Because fiberglass has a weave, you shouldn't need to spiral it around to achieve an alternating pattern, although it's thinking along the right lines. You will build a lot of weight that way but it will be mostly epoxy, and that's not good. You will find that when laying up the fiberglass, if you use spirals, it will be hard to squeegee the excess epoxy resin out because the spirals will catch and move around.
Read these:
http://www.dsmtuners.com/forums/articles-parts-fabrication/257621-making-composite-intake-tube.html
http://www.dsmtuners.com/forums/articles-intake-exhaust/195667-diy-ram-air-duct-cold-air-intake.html
 
I plan on doing something like the second, but making it completely fiberglass. I just figured that buying the fiberglass in tape form and spiraling it on would be the easiest way to get a complete and even cover. I think I need to read up on fiberglassing a bit more because I didn't know that you needed to wrap when you let it cure.
 
Well, you don't necessarily have to wrap it. That's just one way of achieving the goal of removing excess resin. One of the simplest and best ways is to remove the resin is with a simple plastic scraper/squeegee type thing. The scraper I speak of is sometimes used to mix body filler- it's flexible, yet kind of stiff. An example of it working well would be fiberglassing a wooden model boat. You drape one large sheet of fiberglass on the bottom of the boat, pour on a bunch of liquid resin, and spread it out with the scraper. You work from the center out, spreading and adding resin as needed. There is a point where the glass cloth is fully wetted, but only just enough. The scraper seems to do a good job of both forcing the resin into the fabric and removing the excess with a wiping action. This is why you would want to cover the object you are glassing with as few individual sheets of fiberglass as possible. In the boat example, the glass cloth is pliable enough that 1 sheet bends and forms enough to continuously cover the hull.
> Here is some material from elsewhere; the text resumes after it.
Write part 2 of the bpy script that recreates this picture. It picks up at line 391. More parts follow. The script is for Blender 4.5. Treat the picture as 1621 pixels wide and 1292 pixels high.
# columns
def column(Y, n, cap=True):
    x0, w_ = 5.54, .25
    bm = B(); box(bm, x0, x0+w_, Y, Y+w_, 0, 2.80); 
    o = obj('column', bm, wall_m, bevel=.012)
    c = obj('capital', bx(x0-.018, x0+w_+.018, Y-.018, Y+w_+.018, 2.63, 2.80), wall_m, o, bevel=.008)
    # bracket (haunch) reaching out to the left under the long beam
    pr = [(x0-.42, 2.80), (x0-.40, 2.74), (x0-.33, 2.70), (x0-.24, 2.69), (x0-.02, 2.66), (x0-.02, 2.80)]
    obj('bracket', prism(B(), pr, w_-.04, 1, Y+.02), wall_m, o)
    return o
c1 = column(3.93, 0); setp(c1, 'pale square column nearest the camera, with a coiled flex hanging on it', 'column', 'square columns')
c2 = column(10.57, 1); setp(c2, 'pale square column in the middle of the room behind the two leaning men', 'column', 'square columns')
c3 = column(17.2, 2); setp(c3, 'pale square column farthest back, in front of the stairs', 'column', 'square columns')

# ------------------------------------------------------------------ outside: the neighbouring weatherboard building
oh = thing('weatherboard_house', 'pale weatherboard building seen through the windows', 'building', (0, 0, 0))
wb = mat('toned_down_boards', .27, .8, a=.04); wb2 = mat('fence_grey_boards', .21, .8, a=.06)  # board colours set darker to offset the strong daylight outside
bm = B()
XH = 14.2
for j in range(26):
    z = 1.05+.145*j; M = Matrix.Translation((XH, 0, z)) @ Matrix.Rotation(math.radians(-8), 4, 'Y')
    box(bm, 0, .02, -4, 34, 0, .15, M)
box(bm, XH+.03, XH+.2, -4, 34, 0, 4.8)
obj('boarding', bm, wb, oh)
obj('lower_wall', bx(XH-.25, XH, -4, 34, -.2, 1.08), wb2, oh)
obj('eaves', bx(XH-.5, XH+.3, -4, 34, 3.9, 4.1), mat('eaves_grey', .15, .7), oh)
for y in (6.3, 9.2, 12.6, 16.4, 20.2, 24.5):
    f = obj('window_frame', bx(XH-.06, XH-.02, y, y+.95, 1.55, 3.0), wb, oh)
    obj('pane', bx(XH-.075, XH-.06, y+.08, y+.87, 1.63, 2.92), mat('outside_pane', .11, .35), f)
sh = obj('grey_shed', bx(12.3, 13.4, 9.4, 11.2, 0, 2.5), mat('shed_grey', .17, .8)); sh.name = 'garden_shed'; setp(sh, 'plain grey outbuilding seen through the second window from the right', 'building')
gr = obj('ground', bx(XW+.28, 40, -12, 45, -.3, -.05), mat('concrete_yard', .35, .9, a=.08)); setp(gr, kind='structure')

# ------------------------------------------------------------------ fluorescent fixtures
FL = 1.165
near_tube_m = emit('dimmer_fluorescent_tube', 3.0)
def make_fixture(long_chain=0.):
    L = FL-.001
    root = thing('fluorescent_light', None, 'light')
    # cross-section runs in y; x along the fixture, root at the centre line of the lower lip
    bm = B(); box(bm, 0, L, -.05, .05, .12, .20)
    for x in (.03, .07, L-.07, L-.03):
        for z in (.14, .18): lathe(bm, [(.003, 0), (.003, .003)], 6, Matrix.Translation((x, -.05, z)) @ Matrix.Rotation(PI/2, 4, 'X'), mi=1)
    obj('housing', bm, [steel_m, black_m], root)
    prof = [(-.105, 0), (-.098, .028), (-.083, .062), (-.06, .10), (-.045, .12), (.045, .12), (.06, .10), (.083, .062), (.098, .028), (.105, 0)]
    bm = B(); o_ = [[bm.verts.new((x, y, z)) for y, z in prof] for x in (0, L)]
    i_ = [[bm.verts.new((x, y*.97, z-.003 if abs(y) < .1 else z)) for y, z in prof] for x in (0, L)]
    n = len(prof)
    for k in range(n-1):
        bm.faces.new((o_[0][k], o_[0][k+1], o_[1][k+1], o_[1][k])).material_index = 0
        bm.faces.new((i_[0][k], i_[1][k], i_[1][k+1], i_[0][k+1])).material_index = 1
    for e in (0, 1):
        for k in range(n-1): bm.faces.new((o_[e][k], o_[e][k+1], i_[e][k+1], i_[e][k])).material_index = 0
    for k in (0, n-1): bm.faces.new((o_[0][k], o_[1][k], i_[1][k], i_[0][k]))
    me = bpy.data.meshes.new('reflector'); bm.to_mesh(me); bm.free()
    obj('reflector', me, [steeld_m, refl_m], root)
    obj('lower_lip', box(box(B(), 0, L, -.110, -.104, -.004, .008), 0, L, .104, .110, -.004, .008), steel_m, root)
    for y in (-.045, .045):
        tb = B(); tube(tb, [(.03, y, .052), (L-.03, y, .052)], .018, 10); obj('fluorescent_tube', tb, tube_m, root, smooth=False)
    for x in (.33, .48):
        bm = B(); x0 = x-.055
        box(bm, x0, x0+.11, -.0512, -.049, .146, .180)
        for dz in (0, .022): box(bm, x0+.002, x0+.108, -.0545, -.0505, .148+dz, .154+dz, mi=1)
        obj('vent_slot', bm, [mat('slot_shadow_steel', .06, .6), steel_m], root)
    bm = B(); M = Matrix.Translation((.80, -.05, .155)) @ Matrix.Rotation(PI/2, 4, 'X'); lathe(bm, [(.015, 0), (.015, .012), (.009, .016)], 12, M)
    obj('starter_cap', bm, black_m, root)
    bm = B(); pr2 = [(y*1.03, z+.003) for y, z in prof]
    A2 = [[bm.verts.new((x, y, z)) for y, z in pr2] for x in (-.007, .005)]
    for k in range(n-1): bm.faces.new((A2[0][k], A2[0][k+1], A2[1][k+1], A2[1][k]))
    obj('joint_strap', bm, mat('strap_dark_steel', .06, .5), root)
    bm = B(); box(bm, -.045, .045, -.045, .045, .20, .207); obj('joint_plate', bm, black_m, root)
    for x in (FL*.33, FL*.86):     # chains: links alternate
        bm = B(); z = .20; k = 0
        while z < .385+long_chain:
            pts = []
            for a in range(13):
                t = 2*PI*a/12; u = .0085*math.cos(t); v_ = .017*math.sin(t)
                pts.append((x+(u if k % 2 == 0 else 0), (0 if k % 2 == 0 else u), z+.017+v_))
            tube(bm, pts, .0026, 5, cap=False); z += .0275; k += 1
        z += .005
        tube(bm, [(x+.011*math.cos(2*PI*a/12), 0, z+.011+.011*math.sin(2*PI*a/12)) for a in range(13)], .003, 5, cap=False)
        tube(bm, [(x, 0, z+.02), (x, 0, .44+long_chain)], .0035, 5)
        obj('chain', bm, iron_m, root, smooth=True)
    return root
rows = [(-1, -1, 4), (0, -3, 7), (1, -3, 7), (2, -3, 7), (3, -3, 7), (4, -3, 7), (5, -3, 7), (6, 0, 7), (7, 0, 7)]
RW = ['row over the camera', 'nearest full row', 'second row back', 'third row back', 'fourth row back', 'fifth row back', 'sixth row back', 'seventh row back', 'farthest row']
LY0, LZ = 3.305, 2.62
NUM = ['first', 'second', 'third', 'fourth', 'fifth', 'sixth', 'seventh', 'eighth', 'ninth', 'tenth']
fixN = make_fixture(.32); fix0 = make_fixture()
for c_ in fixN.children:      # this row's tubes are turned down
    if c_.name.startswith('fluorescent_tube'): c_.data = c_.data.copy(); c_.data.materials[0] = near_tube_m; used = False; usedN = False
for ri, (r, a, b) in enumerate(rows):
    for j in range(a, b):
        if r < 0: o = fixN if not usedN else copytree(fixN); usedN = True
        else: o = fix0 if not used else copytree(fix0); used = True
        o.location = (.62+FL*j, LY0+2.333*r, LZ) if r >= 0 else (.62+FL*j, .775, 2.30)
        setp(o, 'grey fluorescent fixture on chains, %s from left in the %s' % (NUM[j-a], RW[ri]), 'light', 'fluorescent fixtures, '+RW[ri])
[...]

For a structural object like an intake, you would want a couple of layers of a nice medium weave.
 
It doesn't soundlike your going to be needing all that much fiberglass, just go to your local auto parts store and buy a small package of it for 5 or 6 dollars. Package size will run from 8-10 square feet. I would use fiberglass mat for the first 2 layers, followed by three layers of fiberglass mesh. Matting is stronger, but not as smooth, while mesh is smooth and used for finish applications. I would do 5 layers, because the top 1-2 layers will be sanded off in preparation for the carbon fiber sheets. Last thing you would want is a rough looking final product.

As for applying the fiberglass, make your mold, wrap it in foil, cut all your sheets to size and than mix your resin. Properly mix your resin to the material your using. Too mush resin, gets firm and will crack easier, too little resin, wont hold. Coat your foil with a light coat or resin, lay a sheet of fiberglass, coat that sheet with a light layer of resin, apply another sheet and so on. If the process is done correctly, there should be no need for a squeegee, as there should be no runoff. For a better final appearance, you can cover the mold in plastic, and roll out the air bubbles, or put it in a bag and use a shop vac or an air compressor vacuume setup -- highly recommended if applying carbon fiber. If the fiberglass is done correctly, it will be strong, light, and flexible if needed to be.